● **Task**: Copy the lines of the data below exactly, starting at the first and stopping after the line that contains "S.camera = camo"; include no pictures.

##############################

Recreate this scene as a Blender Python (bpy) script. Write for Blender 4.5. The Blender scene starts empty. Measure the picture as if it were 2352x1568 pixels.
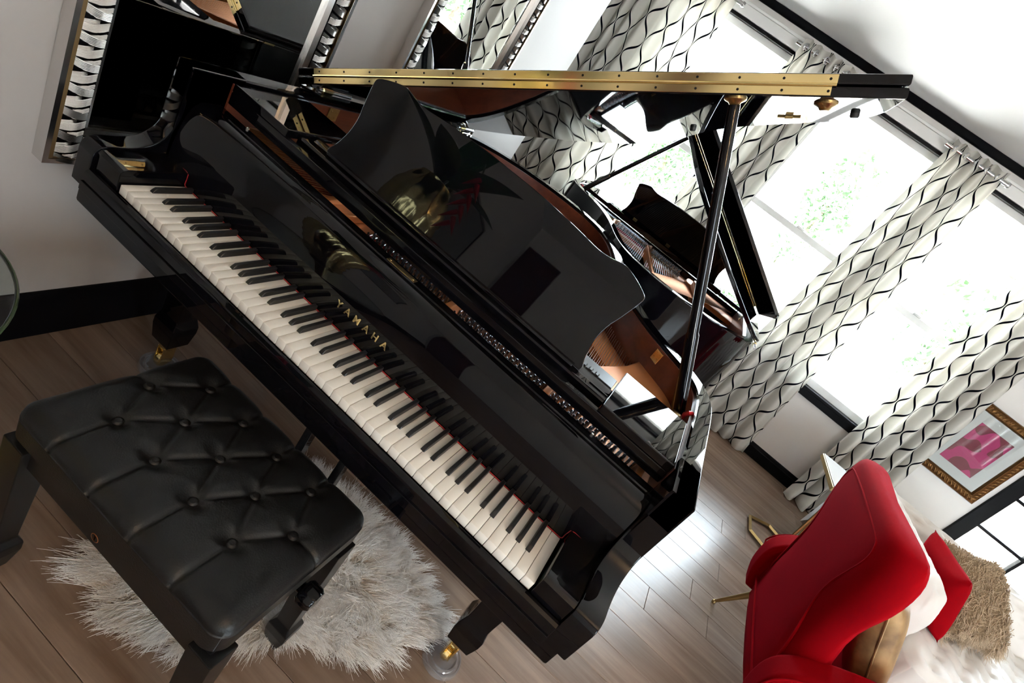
import bpy, bmesh, math, random
from mathutils import Vector, Matrix
import numpy as np

random.seed(7)
rng = np.random.default_rng(7)
S = bpy.context.scene
COL = S.collection
PI = math.pi

# ------------------------------------------------------------------ camera
cam = bpy.data.cameras.new('camera')
cam.sensor_width = 36.0
cam.lens = 36.0 * 1258.35 / 2352.0
cam.clip_start = 0.02
cam.clip_end = 200
camo = bpy.data.objects.new('camera', cam)
COL.objects.link(camo)
RV = Vector((1.8461988, 0.8052798, 0.3002709))
Rw = Matrix.Rotation(RV.length, 3, RV.normalized())          # world -> camera (x right, y down, z forward)
right, down, fwd = Vector(Rw[0]), Vector(Rw[1]), Vector(Rw[2])
M = Matrix.Identity(4)
for i in range(3):
    M[i][0], M[i][1], M[i][2] = right[i], -down[i], -fwd[i]
M[0][3], M[1][3], M[2][3] = 1.06023, -0.82483, 1.44637
camo.matrix_world = M
S.camera = camo

# ------------------------------------------------------------------ light
world = bpy.data.worlds.new('world')
S.world = world
world.use_nodes = True
bg = world.node_tree.nodes['Background']
bg.inputs[0].default_value = (0.79, 0.90, 1.0, 1)
bg.inputs[1].default_value = 7.0
sun = bpy.data.lights.new('sun', 'SUN')
sun.energy = 30.0
sun.angle = 0.01
sun.color = (1.0, 0.96, 0.9)
suno = bpy.data.objects.new('sun', sun)
COL.objects.link(suno)
suno.location = (2, -6, 12)
suno.rotation_euler = (math.radians(28), 0, math.radians(-12))     # from behind the house, high
PORT = []
for (x0, x1, z0, z1) in ((-0.25, 0.78, 0.71, 2.34), (1.0, 1.88, 0.71, 2.34), (1.98, 2.84, 0.71, 2.34), (3.72, 5.3, 0.02, 2.2)):
    PORT.append(((x0 + x1) / 2, 3.78, (z0 + z1) / 2, x1 - x0, z1 - z0, -PI / 2, 0))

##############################

● **Solved problem**:
Recreate this scene as a Blender Python (bpy) script. Write for Blender 4.5. The Blender scene starts empty. Measure the picture as if it were 2352x1568 pixels.
import bpy, bmesh, math, random
from mathutils import Vector, Matrix
import numpy as np

random.seed(7)
rng = np.random.default_rng(7)
S = bpy.context.scene
COL = S.collection
PI = math.pi

# ------------------------------------------------------------------ camera
cam = bpy.data.cameras.new('camera')
cam.sensor_width = 36.0
cam.lens = 36.0 * 1258.35 / 2352.0
cam.clip_start = 0.02
cam.clip_end = 200
camo = bpy.data.objects.new('camera', cam)
COL.objects.link(camo)
RV = Vector((1.8461988, 0.8052798, 0.3002709))
Rw = Matrix.Rotation(RV.length, 3, RV.normalized())          # world -> camera (x right, y down, z forward)
right, down, fwd = Vector(Rw[0]), Vector(Rw[1]), Vector(Rw[2])
M = Matrix.Identity(4)
for i in range(3):
    M[i][0], M[i][1], M[i][2] = right[i], -down[i], -fwd[i]
M[0][3], M[1][3], M[2][3] = 1.06023, -0.82483, 1.44637
camo.matrix_world = M
S.camera = camo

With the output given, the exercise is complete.